AIM OF THE EXERCISE: Write out all the data again, exactly as it stands.

PROVIDED MATERIAL:
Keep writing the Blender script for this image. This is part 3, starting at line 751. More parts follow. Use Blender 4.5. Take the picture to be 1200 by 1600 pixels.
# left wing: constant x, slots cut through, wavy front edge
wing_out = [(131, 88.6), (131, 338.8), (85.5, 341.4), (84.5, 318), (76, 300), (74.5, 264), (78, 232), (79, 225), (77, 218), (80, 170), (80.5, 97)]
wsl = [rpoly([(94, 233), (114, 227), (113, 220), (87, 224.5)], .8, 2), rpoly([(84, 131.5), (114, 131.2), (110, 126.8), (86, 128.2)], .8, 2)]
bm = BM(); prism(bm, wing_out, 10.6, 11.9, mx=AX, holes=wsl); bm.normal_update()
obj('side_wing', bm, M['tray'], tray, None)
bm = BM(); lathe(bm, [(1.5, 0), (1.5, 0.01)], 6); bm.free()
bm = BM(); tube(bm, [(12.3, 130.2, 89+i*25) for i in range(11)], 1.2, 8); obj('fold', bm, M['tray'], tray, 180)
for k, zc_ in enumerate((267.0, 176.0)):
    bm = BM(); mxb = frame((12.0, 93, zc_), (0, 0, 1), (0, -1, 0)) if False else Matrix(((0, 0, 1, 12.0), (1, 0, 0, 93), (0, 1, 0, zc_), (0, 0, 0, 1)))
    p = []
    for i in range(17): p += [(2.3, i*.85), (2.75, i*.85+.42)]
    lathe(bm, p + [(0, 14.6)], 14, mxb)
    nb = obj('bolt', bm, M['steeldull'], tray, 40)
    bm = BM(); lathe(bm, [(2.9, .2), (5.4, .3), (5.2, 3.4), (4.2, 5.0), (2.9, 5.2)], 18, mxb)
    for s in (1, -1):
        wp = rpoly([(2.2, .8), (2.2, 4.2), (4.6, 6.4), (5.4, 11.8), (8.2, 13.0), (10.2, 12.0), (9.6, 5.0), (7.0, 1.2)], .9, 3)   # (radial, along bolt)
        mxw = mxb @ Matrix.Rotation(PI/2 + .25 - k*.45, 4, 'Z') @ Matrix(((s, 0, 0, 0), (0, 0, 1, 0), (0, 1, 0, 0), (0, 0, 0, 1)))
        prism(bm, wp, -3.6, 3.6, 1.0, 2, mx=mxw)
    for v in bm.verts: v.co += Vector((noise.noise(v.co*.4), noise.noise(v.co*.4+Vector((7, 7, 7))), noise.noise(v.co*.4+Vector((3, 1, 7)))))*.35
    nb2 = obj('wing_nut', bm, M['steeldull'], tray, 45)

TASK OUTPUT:
Keep writing the Blender script for this image. This is part 3, starting at line 751. More parts follow. Use Blender 4.5. Take the picture to be 1200 by 1600 pixels.
# left wing: constant x, slots cut through, wavy front edge
wing_out = [(131, 88.6), (131, 338.8), (85.5, 341.4), (84.5, 318), (76, 300), (74.5, 264), (78, 232), (79, 225), (77, 218), (80, 170), (80.5, 97)]
wsl = [rpoly([(94, 233), (114, 227), (113, 220), (87, 224.5)], .8, 2), rpoly([(84, 131.5), (114, 131.2), (110, 126.8), (86, 128.2)], .8, 2)]
bm = BM(); prism(bm, wing_out, 10.6, 11.9, mx=AX, holes=wsl); bm.normal_update()
obj('side_wing', bm, M['tray'], tray, None)
bm = BM(); lathe(bm, [(1.5, 0), (1.5, 0.01)], 6); bm.free()
bm = BM(); tube(bm, [(12.3, 130.2, 89+i*25) for i in range(11)], 1.2, 8); obj('fold', bm, M['tray'], tray, 180)
for k, zc_ in enumerate((267.0, 176.0)):
    bm = BM(); mxb = frame((12.0, 93, zc_), (0, 0, 1), (0, -1, 0)) if False else Matrix(((0, 0, 1, 12.0), (1, 0, 0, 93), (0, 1, 0, zc_), (0, 0, 0, 1)))
    p = []
    for i in range(17): p += [(2.3, i*.85), (2.75, i*.85+.42)]
    lathe(bm, p + [(0, 14.6)], 14, mxb)
    nb = obj('bolt', bm, M['steeldull'], tray, 40)
    bm = BM(); lathe(bm, [(2.9, .2), (5.4, .3), (5.2, 3.4), (4.2, 5.0), (2.9, 5.2)], 18, mxb)
    for s in (1, -1):
        wp = rpoly([(2.2, .8), (2.2, 4.2), (4.6, 6.4), (5.4, 11.8), (8.2, 13.0), (10.2, 12.0), (9.6, 5.0), (7.0, 1.2)], .9, 3)   # (radial, along bolt)
        mxw = mxb @ Matrix.Rotation(PI/2 + .25 - k*.45, 4, 'Z') @ Matrix(((s, 0, 0, 0), (0, 0, 1, 0), (0, 1, 0, 0), (0, 0, 0, 1)))
        prism(bm, wp, -3.6, 3.6, 1.0, 2, mx=mxw)
    for v in bm.verts: v.co += Vector((noise.noise(v.co*.4), noise.noise(v.co*.4+Vector((7, 7, 7))), noise.noise(v.co*.4+Vector((3, 1, 7)))))*.35
    nb2 = obj('wing_nut', bm, M['steeldull'], tray, 45)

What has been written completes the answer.